By Shadia Nasralla
(Reuters) -Energy group BP expects first-quarter gas marketing and trading earnings to be weak while net debt will rise, the company said on Thursday, sending its shares lower.
The update offers an early glimpse into BP’s quarterly performance at a time when scrutiny of its debt and spending is intensifying with activist investor Elliott Management’s move to build up a stake in the company in recent months.
BP did not give further details on its gas trading result. Energy companies rarely reveal details of their trading divisions.
BP shares were down about 2.6% by 1321 GMT, compared with a 1.4% fall in a broader index of energy companies.
The company is due to report first-quarter results on April 29.

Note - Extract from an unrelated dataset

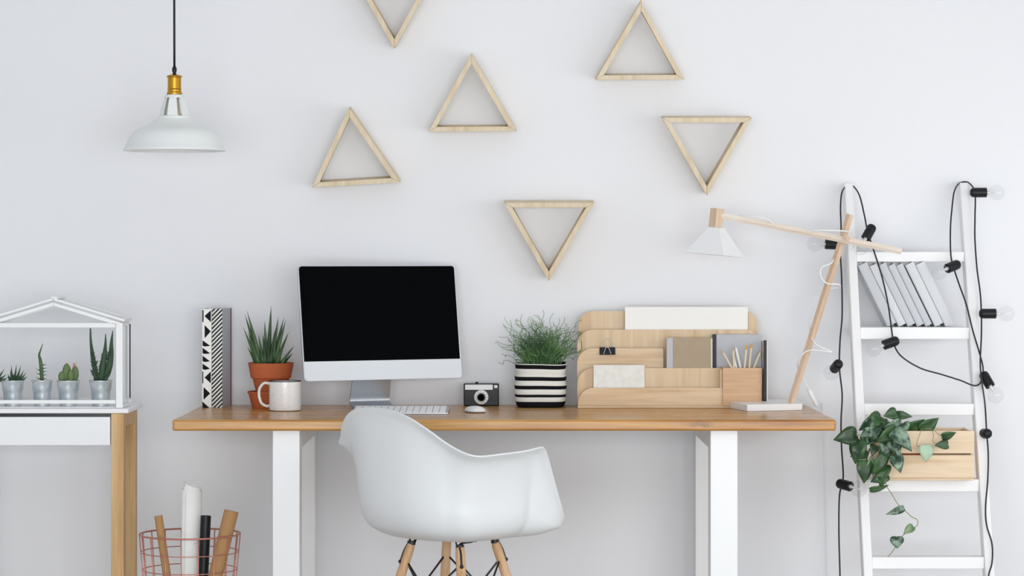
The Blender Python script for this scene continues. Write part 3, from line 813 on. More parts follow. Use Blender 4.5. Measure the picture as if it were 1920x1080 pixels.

The British oil major said it expects net debt to increase from the previous quarter’s $23 billion by about $4 billion, citing seasonal builds in inventories and the timing of payments, including annual bonuses and costs related to low-carbon asset sales. It had previously flagged a net debt increase in the first half of 2025.
In a strategy revamp in February, BP CEO Murray Auchincloss pledged to cut net debt to between $14 billion and $18 billion by the end of 2027.
BP, meanwhile, expects earnings from its oil production and operations segment to be broadly flat from the previous quarter while upstream production will dip as asset sales in Egypt and Trinidad dent gas output.
Stronger refining margins are expected to contribute between $100 million and $300 million to first-quarter earnings while oil trading is expected to be flat, the company added.
“We still expect refining & trading earnings to be negative in Q1, for the third quarter in a row,” said RBC analyst Biraj Borkhataria.
BP plans to spend about $15 billion in 2025, at the upper end of its guided range through 2027, and expects to take in $3 billion from asset sales, mainly in the second half of the year. It has a $20 billion divestment programme running to the end of 2027.
Refinery maintenance will be focused in the second quarter.